**To do:** Each line that includes the string "from" counts once; give the total and nothing else.

■ ■ ■

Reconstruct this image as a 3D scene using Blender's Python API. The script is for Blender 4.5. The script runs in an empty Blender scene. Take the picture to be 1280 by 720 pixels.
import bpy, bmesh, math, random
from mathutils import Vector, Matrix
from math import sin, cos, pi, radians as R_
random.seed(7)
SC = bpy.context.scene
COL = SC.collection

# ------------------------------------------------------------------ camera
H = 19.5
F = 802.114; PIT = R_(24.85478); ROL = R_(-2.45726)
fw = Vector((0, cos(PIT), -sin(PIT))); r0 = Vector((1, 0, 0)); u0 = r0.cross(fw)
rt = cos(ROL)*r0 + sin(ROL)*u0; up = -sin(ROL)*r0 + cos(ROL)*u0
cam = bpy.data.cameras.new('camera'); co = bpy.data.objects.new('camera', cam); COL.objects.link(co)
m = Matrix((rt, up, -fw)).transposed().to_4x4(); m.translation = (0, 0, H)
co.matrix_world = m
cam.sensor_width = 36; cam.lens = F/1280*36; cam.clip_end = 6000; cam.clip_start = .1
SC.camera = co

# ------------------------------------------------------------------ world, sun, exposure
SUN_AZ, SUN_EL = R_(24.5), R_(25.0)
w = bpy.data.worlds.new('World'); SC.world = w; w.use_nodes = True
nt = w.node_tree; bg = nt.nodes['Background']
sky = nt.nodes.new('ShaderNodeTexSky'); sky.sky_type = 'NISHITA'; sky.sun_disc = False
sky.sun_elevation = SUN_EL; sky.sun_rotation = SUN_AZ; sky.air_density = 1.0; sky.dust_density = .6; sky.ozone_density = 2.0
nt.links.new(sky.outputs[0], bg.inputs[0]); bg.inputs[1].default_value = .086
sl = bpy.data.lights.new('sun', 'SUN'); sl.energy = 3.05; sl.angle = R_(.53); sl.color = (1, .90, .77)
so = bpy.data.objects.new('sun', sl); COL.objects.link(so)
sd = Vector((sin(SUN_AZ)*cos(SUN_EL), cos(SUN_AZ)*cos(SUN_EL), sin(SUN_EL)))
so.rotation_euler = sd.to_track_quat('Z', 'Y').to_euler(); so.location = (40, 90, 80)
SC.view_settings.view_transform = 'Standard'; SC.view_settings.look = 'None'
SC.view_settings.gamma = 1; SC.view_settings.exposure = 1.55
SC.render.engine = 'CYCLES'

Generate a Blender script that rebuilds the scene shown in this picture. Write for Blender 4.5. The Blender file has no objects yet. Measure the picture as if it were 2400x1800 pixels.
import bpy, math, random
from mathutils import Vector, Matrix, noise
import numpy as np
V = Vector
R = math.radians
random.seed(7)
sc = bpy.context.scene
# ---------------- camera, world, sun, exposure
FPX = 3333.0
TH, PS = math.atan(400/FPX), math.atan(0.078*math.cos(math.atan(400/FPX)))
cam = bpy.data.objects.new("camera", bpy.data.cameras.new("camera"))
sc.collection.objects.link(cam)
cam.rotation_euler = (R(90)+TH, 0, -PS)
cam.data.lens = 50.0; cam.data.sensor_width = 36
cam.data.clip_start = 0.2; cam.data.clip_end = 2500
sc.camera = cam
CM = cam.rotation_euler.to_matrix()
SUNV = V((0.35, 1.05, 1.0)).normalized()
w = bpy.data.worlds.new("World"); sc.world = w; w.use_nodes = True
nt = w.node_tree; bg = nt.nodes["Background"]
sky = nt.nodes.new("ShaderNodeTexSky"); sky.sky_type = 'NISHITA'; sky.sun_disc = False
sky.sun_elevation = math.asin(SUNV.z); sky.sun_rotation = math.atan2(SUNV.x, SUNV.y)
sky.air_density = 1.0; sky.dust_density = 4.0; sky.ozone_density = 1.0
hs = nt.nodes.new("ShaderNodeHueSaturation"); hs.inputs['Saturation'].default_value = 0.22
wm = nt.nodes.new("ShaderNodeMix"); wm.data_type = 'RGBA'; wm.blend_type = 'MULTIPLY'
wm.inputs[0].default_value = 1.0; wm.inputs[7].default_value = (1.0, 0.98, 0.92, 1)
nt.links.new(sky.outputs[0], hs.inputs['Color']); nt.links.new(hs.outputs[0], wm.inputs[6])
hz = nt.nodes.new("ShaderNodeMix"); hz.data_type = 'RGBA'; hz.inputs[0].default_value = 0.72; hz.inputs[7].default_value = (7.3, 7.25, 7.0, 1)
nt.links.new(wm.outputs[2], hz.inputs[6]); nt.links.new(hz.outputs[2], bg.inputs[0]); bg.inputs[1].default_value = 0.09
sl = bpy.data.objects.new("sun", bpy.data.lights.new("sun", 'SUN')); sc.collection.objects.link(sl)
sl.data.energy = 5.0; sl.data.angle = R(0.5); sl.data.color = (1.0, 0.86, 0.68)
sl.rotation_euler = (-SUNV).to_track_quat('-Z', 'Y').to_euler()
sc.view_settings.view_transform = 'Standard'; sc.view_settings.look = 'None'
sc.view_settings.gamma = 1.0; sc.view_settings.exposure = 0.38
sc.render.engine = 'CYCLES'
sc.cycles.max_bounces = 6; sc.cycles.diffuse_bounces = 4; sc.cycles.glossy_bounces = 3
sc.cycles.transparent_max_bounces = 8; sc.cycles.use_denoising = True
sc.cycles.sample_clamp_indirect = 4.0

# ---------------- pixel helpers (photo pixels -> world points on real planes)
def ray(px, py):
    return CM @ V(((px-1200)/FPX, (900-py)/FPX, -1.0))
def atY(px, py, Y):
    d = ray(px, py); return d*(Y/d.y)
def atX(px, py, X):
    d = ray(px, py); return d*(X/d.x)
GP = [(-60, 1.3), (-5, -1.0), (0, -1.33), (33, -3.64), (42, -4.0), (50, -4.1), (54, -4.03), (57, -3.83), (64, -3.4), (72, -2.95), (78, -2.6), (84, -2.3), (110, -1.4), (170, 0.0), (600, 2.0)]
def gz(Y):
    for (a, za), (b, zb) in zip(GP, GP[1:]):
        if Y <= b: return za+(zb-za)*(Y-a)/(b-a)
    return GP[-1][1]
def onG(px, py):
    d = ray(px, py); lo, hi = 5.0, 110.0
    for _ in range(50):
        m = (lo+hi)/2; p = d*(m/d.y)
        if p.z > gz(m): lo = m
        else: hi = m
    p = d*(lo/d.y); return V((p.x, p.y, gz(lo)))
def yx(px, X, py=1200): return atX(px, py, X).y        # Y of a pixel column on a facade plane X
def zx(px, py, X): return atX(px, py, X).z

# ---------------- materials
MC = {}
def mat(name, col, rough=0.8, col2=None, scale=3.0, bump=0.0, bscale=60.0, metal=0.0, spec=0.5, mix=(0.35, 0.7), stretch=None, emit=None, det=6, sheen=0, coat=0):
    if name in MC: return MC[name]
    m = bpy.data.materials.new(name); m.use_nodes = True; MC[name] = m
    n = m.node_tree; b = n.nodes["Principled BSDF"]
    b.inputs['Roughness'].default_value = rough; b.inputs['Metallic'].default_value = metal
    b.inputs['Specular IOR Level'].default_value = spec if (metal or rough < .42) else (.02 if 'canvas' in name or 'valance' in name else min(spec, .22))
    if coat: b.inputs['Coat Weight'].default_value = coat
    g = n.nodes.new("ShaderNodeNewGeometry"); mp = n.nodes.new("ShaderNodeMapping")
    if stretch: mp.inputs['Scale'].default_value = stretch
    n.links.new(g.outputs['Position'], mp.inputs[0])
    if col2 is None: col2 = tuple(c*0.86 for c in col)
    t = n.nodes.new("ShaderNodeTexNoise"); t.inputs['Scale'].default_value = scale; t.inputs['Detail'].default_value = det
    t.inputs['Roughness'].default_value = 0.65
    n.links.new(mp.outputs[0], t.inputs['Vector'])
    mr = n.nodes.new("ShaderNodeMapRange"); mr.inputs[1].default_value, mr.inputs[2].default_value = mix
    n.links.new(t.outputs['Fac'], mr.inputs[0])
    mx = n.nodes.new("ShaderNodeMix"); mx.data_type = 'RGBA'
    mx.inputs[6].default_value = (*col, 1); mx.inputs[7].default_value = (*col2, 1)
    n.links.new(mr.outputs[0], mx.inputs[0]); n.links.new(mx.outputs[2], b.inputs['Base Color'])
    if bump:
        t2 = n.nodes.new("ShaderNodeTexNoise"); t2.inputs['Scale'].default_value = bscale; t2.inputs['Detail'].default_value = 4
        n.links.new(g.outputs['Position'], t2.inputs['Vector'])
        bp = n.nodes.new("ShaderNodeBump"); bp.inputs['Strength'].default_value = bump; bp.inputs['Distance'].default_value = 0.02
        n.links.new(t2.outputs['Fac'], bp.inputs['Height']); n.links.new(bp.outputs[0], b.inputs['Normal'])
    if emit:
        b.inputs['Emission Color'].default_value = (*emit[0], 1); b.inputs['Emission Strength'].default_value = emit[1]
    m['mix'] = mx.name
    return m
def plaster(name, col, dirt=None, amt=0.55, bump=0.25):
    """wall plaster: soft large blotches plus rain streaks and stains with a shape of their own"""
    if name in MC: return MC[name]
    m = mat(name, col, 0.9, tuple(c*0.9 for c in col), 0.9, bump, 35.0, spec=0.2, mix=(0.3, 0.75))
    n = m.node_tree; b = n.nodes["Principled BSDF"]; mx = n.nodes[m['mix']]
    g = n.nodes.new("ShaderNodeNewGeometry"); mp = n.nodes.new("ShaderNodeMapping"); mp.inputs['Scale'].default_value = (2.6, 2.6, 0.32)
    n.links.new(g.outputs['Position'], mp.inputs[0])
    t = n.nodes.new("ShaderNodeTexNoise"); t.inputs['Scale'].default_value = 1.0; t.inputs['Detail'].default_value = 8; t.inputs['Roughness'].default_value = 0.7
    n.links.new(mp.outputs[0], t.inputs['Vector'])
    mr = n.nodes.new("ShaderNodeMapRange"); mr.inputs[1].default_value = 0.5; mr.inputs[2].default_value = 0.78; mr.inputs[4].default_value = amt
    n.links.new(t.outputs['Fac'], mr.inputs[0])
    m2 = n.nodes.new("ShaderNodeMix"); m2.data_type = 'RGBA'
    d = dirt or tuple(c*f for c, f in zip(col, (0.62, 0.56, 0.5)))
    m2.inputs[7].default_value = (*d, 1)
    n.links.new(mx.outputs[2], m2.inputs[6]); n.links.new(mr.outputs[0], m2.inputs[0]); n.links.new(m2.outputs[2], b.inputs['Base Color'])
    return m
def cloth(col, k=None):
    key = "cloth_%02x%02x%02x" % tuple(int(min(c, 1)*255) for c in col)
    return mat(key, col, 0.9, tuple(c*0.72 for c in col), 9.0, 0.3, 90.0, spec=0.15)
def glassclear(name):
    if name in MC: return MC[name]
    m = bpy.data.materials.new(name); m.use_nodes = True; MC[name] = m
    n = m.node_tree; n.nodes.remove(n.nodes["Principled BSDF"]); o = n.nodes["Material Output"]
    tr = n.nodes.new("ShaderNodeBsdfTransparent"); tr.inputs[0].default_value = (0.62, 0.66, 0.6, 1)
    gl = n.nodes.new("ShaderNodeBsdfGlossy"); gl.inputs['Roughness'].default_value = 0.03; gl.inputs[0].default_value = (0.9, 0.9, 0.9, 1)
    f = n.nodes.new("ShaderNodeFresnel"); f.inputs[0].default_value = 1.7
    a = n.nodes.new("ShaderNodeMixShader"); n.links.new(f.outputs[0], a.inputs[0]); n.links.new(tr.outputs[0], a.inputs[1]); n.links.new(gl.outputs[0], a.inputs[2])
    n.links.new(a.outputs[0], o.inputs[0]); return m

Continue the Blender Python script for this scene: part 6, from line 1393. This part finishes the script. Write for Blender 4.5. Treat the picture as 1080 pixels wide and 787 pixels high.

■ ■ ■

**Output below:** 4